Window – Freda Downie

Window

End of season, end of play – no one left
But a boy playing with the lonely sea
On the rain-wet shore below that runs 
Helplessly on and on into advancing dusk.
Pushed under the cliff, houses look to themselves,
Look blindly away from the darkening game
In which the boy runs purposefully
Seawards and shorewards at the tide's edge
Like someone bearing a message no one
Wishes to receive – something written long ago
In his head, now overgrown with hair.
He never will stop running, for his limbs
Are oiled, his skill increases mysteriously
And the sea has become hopelessly attached.
When he runs shorewards feigning fear,
Like a father being chased by his own child,
The sea rushes after him, monstrously grey;
But when he turns, it whitens and retreats.

And while this goes on, here in the house –
As if by special arrangement – 
Someone very quietly plays Reynaldo Hahn.
The boy does not know this; he is only human.
Soon the game must end unaccompanied. 
But no, he is turning and running again
To hidden music, as if for the first time.


Freda Downie

Why I like it:

I seem to remember being old enough to play on my own or with friends in the evening, but young enough that the games still included some folklore spun up by ourselves or passed down from one schoolkid to another in which the trees, boulders, and houses were important characters. I seem to remember those evenings best some time near the end of the summer, when school was probably on my mind, giving the play some fresh importance. At some point in the games I’d find myself alone, searching for someone, or taking care of some small mission of my own invention, and those in particular are the moments that I remember best. Alone, still enfolded in the world of the game, but cognizant of its coming to an end soon. 

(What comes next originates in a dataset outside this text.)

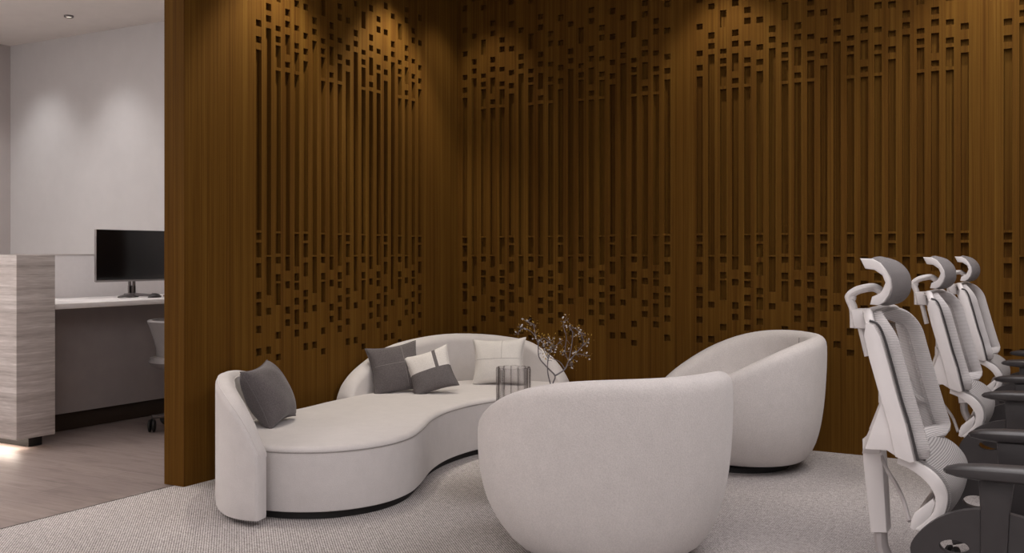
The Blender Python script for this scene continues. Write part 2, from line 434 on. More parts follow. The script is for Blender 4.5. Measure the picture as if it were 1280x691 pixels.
# swivel chair half hidden behind the partition
sc = thing('task_chair', 'light grey swivel chair half hidden behind the wood partition, at the reception desk', 'chair', (-1.35, -1.33, 0), 0)
bm = B()
secs = []
for z, r, th in [(.50, .215, .025), (.55, .215, .03), (.62, .23, .03), (.70, .255, .03), (.745, .272, .028), (.752, .262, .02)]:
    sec = []
    a0, a1 = R(75), R(285)
    for k in range(25): a = a0+(a1-a0)*k/24; sec.append((r*math.cos(a), r*math.sin(a), z))
    for k in range(25): a = a1-(a1-a0)*k/24; sec.append(((r-th)*math.cos(a), (r-th)*math.sin(a), z))
    secs.append(sec)
add_loft(bm, secs); obj('backrest', bm, M['chairgrey'], sc)
bm = B(); add_lathe(bm, [(.02, .41), (.2, .42), (.245, .44), (.262, .468), (.255, .495), (.2, .512), (.02, .515)], 36); obj('seat', bm, M['chairgrey'], sc)
bm = B(); add_lathe(bm, [(.028, .1), (.028, .3), (.018, .302), (.018, .41), (.06, .412)], 20); obj('gas_lift', bm, M['metal'], sc)
def castor(parent, x, y, a, r=.03):
    bm = B()
    for s in (-1, 1):
        t2 = B(); add_lathe(t2, [(.004, -.009), (r*.8, -.009), (r, -.005), (r, .005), (r*.8, .009), (.004, .009)], 20)
        bmesh.ops.rotate(t2, cent=(0, 0, 0), matrix=Matrix.Rotation(PI/2, 3, 'X'), verts=t2.verts)
        bmesh.ops.translate(t2, vec=(0, s*.014, r), verts=t2.verts); merge(bm, t2)
    add_tube(bm, [(0, -.02, r), (0, .02, r)], .006, 8); add_tube(bm, [(0.0, 0, r*1.0), (.012, 0, r*2.1)], .008, 8)
    bmesh.ops.rotate(bm, cent=(0, 0, 0), matrix=Matrix.Rotation(a, 3, 'Z'), verts=bm.verts)
    bmesh.ops.translate(bm, vec=(x, y, 0), verts=bm.verts)
    return obj('castor', bm, M['black'], parent)
def star_base(parent, rad, hub_z, m, ph=0, cr=.03):
    bm = B()
    add_lathe(bm, [(.02, hub_z-.035), (.045, hub_z-.03), (.045, hub_z+.02), (.03, hub_z+.04)], 20)
    for k in range(5):
        a = ph+2*PI*k/5; c, s = math.cos(a), math.sin(a)
        add_tube(bm, catmull([(.03*c, .03*s, hub_z), (.5*rad*c, .5*rad*s, hub_z-.005), (rad*c, rad*s, 2*cr+.017)], 5), [.024]*4+[.021]*4+[.018]*3, 10, flat=(.75, 1.1))
    parent = obj('star_base', bm, m, parent)
    for k in range(5):
        a = ph+2*PI*k/5; castor(parent, rad*math.cos(a), rad*math.sin(a), a+1.1, cr)
star_base(sc, .25, .11, M['metal'], R(174), .042)

# ------------------------------------------------------------------ curved sofa
sofa = thing('curved_sofa', 'cream kidney shaped sofa with two low curved backrests in the wood panelled corner', 'sofa')
front = [(.80, -2.865), (.93, -2.835), (1.07, -2.745), (1.165, -2.605), (1.205, -2.44), (1.185, -2.25), (1.105, -2.04), (.985, -1.78), (.91, -1.53), (.887, -1.30), (.90, -1.12), (.95, -.92), (1.06, -.70), (1.14, -.52), (1.14, -.34), (1.06, -.20), (.93, -.155)]
back = [(.7, -.16), (.48, -.215), (.33, -.33), (.225, -.52), (.16, -.8), (.13, -1.1), (.122, -1.42), (.135, -1.66), (.165, -1.9), (.165, -2.15), (.22, -2.34), (.31, -2.50), (.43, -2.66), (.57, -2.79), (.69, -2.86)]
outline = [Vector((p.x, p.y, 0)) for p in catmull([(x, y, 0) for x, y in front+back], 6, True)]
def offset_loop(L, d):
    n = len(L); out = []
    for i in range(n):
        t = (L[(i+1) % n]-L[i-1]).normalized(); out.append(L[i]+Vector((-t.y, t.x, 0))*d)
    return out
def ring_at(d, z): return [Vector((p.x, p.y, z)) for p in offset_loop(outline, d)]
area = sum(a.x*b.y-b.x*a.y for a, b in zip(outline, outline[1:]+outline[:1]))
sg = 1 if area > 0 else -1       # +d = inwards
bm = B()
prof = [(.03*sg, .036), (.012*sg, .036), (.003*sg, .040), (0, .052), (0, .296), (.002*sg, .306), (.001*sg, .309), (.004*sg, .318), (.012*sg, .327), (.024*sg, .331), (.06*sg, .334)]
rings = add_loft(bm, [ring_at(d, z) for d, z in prof], caps=False, closed_sec=True)
bm.faces.new([v for v in rings[-1]]); bm.faces.new([v for v in rings[0]][::-1])
sseat = obj('seat', bm, M['sofa'], sofa, auto=50)
bm = B(); add_tube(bm, ring_at(.0005*sg, .3065), .0032, 6, closed=True, up=(0, 0, 1)); obj('welt', bm, M['thread'], sseat)
bm = B()
ri = add_loft(bm, [ring_at(.035*sg, .0), ring_at(.035*sg, .037)], caps=False)
bm.faces.new(ri[1]); bm.faces.new(ri[0][::-1]); obj('plinth', bm, M['black'], sofa)

def backrest(pts, hs, th, parent, z0=.03, n=7, flare=0.0):
    """pts: plan centre line, hs: height of the top at each point"""
    C3 = catmull([(x, y, h) for (x, y), h in zip(pts, hs)], n)
    flatp = [Vector((p.x, p.y, 0)) for p in C3]; F = frames(flatp, up=(0, 0, 1))
    secs = []; top = []
    L = len(C3)
    for i, (p, (t, u, v)) in enumerate(zip(C3, F)):
        h = p.z; rr = th/2
        e = 1.0; back_off = 0
        if i == 0 or i == L-1: e = .80
        sec = []
        w = th/2*e; hh = h-(0 if e == 1 else .012)
        rt = min(w*.95, (hh-z0)*.45)
        def pt(a, z): return Vector((p.x, p.y, 0))+v*a+Vector((0, 0, z))+(t*(0 if e == 1 else 0))
        sec.append(pt(-w*.9, z0)); sec.append(pt(-w, z0+.012))
        for k in range(5): sec.append(pt(-w, z0+.012+(hh-rt-z0-.012)*(k+1)/5))
        for k in range(1, 12):
            a = PI-PI*k/12; sec.append(pt(w*math.cos(a), hh-rt+rt*math.sin(a)))
        for k in range(5): sec.append(pt(w, hh-rt-(hh-rt-z0-.012)*k/5))
        sec.append(pt(w, z0+.012)); sec.append(pt(w*.9, z0))
        secs.append(sec); top.append(sec)
    bm = B(); 
    # soften both ends with two extra shrunken sections
    add_loft(bm, secs)
    o = obj('backrest', bm, M['sofa'], parent, auto=60)
    return o, secs
big = [(.10, -1.43), (.085, -1.36), (.075, -1.2), (.073, -.95), (.098, -.7), (.165, -.45), (.29, -.26), (.47, -.145), (.66, -.098), (.82, -.096), (.915, -.105), (.95, -.11)]
bh = [.335, .43, .515, .595, .63, .648, .645, .627, .592, .50, .40, .335]
o, s1 = backrest(big, bh, .115, sofa)
arm = [(.885, -2.960), (.82, -2.973), (.75, -2.968), (.67, -2.935), (.58, -2.875), (.47, -2.775), (.35, -2.655), (.24, -2.51), (.155, -2.35), (.105, -2.18), (.092, -2.02), (.10, -1.90)]
ah = [.335, .46, .535, .58, .602, .612, .612, .605, .585, .545, .47, .335]
o, s2 = backrest(arm, ah, .088, sofa)
bm = B(); add_tube(bm, [s[21 if False else 17]+Vector((0, 0, .001)) for s in s2], .003, 6); obj('piping', bm, M['sofa'], o)
bm = B(); add_tube(bm, [s[9]+Vector((0, 0, .001)) for s in s2], .003, 6); obj('piping', bm, M['sofa'], o)

# ------------------------------------------------------------------ cushions
def cushion(name, label, m, w, h, t, loc, yaw, lean, roll, seams=(), thread='thread', piping=None):
    """local x = width, z = height, -y = face towards the viewer; loc = middle of the bottom edge"""
    root = thing(name, label, 'cushion', group='cushions on the curved sofa')
    root.matrix_world = Matrix.Translation(loc) @ Matrix.Rotation(yaw, 4, 'Z') @ Matrix.Rotation(-lean, 4, 'X') @ Matrix.Rotation(-roll, 4, 'Y') @ Matrix.Translation((0, 0, h*.5))
    n = 26
    def surf(u, v, s):
        a = 1-.13*(1-v*v)*abs(u)**2; b_ = 1-.13*(1-u*u)*abs(v)**2
        x = u*w/2*a; z = v*h/2*b_
        k = max(0, (1-u**2)*(1-v**2))**.42
        y = s*t/2*k*(1+.04*math.sin(7*u+3*v)+.03*math.sin(5*v*v-6*u))
        return Vector((x, y, z))
    bm = B(); g = {}
    for s in (-1, 1):
        for i in range(n+1):
            for j in range(n+1):
                u, v = -1+2*i/n, -1+2*j/n
                u, v = math.sin(u*PI/2)*.4+u*.6, math.sin(v*PI/2)*.4+v*.6
                edge = i in (0, n) or j in (0, n)
                if edge and s == 1: g[(1, i, j)] = g[(-1, i, j)]
                else: g[(s, i, j)] = bm.verts.new(surf(u, v, s))
        for i in range(n):
            for j in range(n):
                bm.faces.new((g[(s, i, j)], g[(s, i+1, j)], g[(s, i+1, j+1)], g[(s, i, j+1)]))
    c = obj('cover', bm, m, root, auto=None)
    for (u0, v0, u1, v1) in seams:
        bm = B(); pts = []
        for k in range(17):
            q = k/16; pts.append(surf(u0+(u1-u0)*q, v0+(v1-v0)*q, -1))
        add_tube(bm, pts, .0011, 6); obj('seam', bm, M[thread], c)
    bm = B(); pts = []
    for k in range(24): pts.append(surf(-1+2*k/24, -1, -1))
    for k in range(24): pts.append(surf(1, -1+2*k/24, -1))
    for k in range(24): pts.append(surf(1-2*k/24, 1, -1))
    for k in range(24): pts.append(surf(-1, 1-2*k/24, -1))
    add_tube(bm, pts, .0035, 6, closed=True); obj('piping', bm, piping or m, c)
    return root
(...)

I think there’s so much tenderness in this poem towards the boy, and reverence for his game and the world of his game. I feel that the speaker earnestly believes, if only for the boy’s sake, in the loneliness of the sea and its hopeless attachment to the boy. There is a sense of summer coming to an end, play coming to an end, the day coming to an end, and It’s difficult to read “he is only human. / Soon the game must end unaccompanied” without feeling that the boy’s childhood itself (if not, by some distant echo, his life) is flirting with its end, amidst the urgency of his game.

But what is so moving about this poem is that it identifies most with that fresh beginning that starts right at the end of everything. The boy is “turning and running again […] as if for the first time.” I think we forget how much of the world children actually feel. I don’t think the immensity of an ending season or even an ending life is lost on them, and the fact that they find a way to not only continue playing amidst all that, but to actually befriend the things that later in life seem to represent the end – in this case the literal tides – is itself miraculous and worthy of a poem like this. 

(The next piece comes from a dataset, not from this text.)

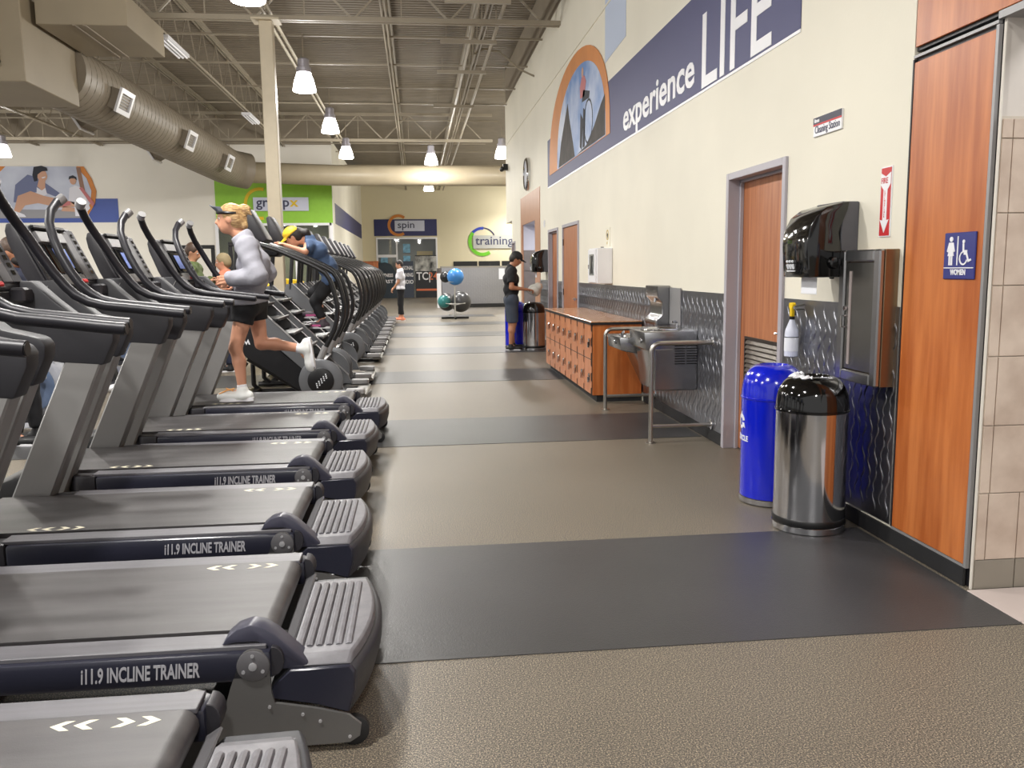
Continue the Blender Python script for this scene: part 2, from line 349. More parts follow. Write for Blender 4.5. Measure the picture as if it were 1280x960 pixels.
# ---------------------------------------------------------------- ceiling
mb = MB(); y = -6; vs = []; N = 0
while y < 45.4:
    for dy, z in ((0, 6.5), (.045, 6.5), (.06, 6.54), (.135, 6.54)):
        vs += [(-22, y+dy, z), (8.2, y+dy, z)]
    y += .152
mb.add(vs, [(2*i, 2*i+1, 2*i+3, 2*i+2) for i in range(len(vs)//2-1)])
CE = struct('ceiling', mb, deckm, sharp=.2)
def joist(y0, y1):
    m = MB()
    for dx in (-.045, .02):
        m.box(dx, dx+.028, y0, y1, 5.52, 5.565).box(dx, dx+.028, y0, y1, 6.37, 6.41)
    m.box(-.06, .06, y0, y1, 6.41, 6.5)
    y = y0; k = 0
    while y < y1-.6:
        m.tube([(0, y, 5.54 if k % 2 else 6.39), (0, y+.6, 6.39 if k % 2 else 5.54)], .013, 4); y += .6; k += 1
    return m
ja = joist(2, 29.45).mesh('joist', steelp); jb = joist(2, 45).mesh('joist', steelp)
for x in (-15.8, -13.9, -11.95, -10, -8.1, -6.15, -4.25): link('joist', ja, CE).location = (x, 0, 0)
for x in (-.42, 1.26): link('joist', jb, CE).location = (x, 0, 0)
for Y, x1 in ((14.1, 2.42), (26.6, 2.42), (3.0, 2.42)):
    m = MB()
    for dy in (-.07, .03): m.box(-22, x1, Y+dy, Y+dy+.04, 5.29, 5.36).box(-22, x1, Y+dy, Y+dy+.04, 6.05, 6.12)
    x = x1-.3; k = 0
    while x > -21:
        m.tube([(x, Y, 5.33), (x-.75, Y, 6.08)], .022, 4).tube([(x-.75, Y, 6.08), (x-1.5, Y, 5.33)], .022, 4).tube([(x-.75, Y, 6.08), (x-.75, Y, 5.33)], .012, 4); x -= 1.5
    struct('girder', m, steelp, CE)
m = MB()
for Y in (10.2, 12.1, 16.0, 18.1, 20.3, 22.2, 24.6, 29.0): m.box(-22, 2.4, Y-.018, Y+.018, 5.56, 5.59)
for Y in (31, 34.9, 36, 40, 43): m.box(-2.7, 8, Y-.02, Y+.02, 5.56, 5.6)
struct('bridging', m, steelp, CE)
m = MB()
for x in (-2.25, -2.15): m.tube([(x, 8, 5.42), (x, 29, 5.42)], .028, 6)
struct('conduit', m, mat('conduit_paint', (196, 186, 164), .5), CE)
struct('conduit', MB().tube([(-5.95, 14.4, 5.46), (-5.95, 26, 5.42), (-5.95, 27.2, 5.0)], .045, 6), mat('conduit_paint', (196, 186, 164), .5), CE)
struct('conduit', MB().tube([(1.2, 16.8, 5.5), (1.4, 16.9, 5.62), (1.7, 17, 5.6), (2.1, 17.1, 5.3), (2.4, 17.1, 5.17)], .02, 6), steelp, CE)
for x in (1.05, 1.45): struct('conduit', MB().tube([(x, 8, 5.44), (x, 44, 5.44)], .03, 6), steelp, CE)
for i, Y in enumerate((12.7, 14.9, 17.1, 20.6)):
    struct('strut', MB().box(.5, 1.45, Y-.025, Y+.025, 5.2, 5.26).tube([(.6, Y, 5.26), (.6, Y, 5.5)], .006, 4).tube([(1.3, Y, 5.26), (1.3, Y, 5.5)], .006, 4), steelp, CE)
# column
C = struct('column', MB().box(-2.315, -2.11, 14.0, 14.2, 0, 5.27), colp, bevel=.01)
struct('cap_plate', MB().box(-2.42, -2.0, 13.93, 14.27, 5.27, 5.3), colp, C)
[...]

This poem feels a bit elegiac, but it’s really more of an epic poem (it is even written in a loose blank verse, typical of epic poetry). It’s interesting that the rest of the houses in the poem turn inward towards one another, looking “blindly away from the darkening game” – both away from nature and the boy. The poem seems to say that there is a genuine bravery, even a heroism in the boy that allows him to run with what adults would rather not look at. 

And there’s no irony or quaintness in the way the speaker depicts the boy as the central force in this scene, rather than the sea: the boy entices the sea to chase him by feigning fear, and then the boy causes it to whiten and retreat. The boy is described as the father of the sea, in a touching reversal of the traditional role of the sea as the origin of life, and there is something almost surprising about the line “The boy does not know this; he is only human.” 

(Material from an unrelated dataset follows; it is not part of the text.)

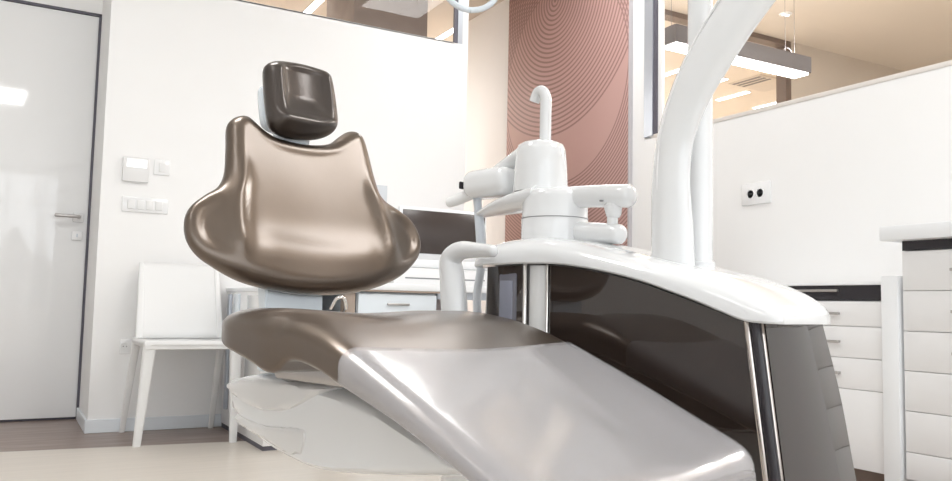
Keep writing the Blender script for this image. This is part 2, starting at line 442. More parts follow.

I think we’re lulled into believing in the boy’s world by this poem, and his heroism, and in the end of the poem there’s a necessary call back to a mature perspective of the world. But in doing so, the speaker manages to preserve a reverence for the boy’s task. The poem reminds us that the boy is only human, but then immediately goes back on itself, and depicts the boy not turning while some hidden music plays, but turning to the hidden music, as if he actually could hear it and were not only human.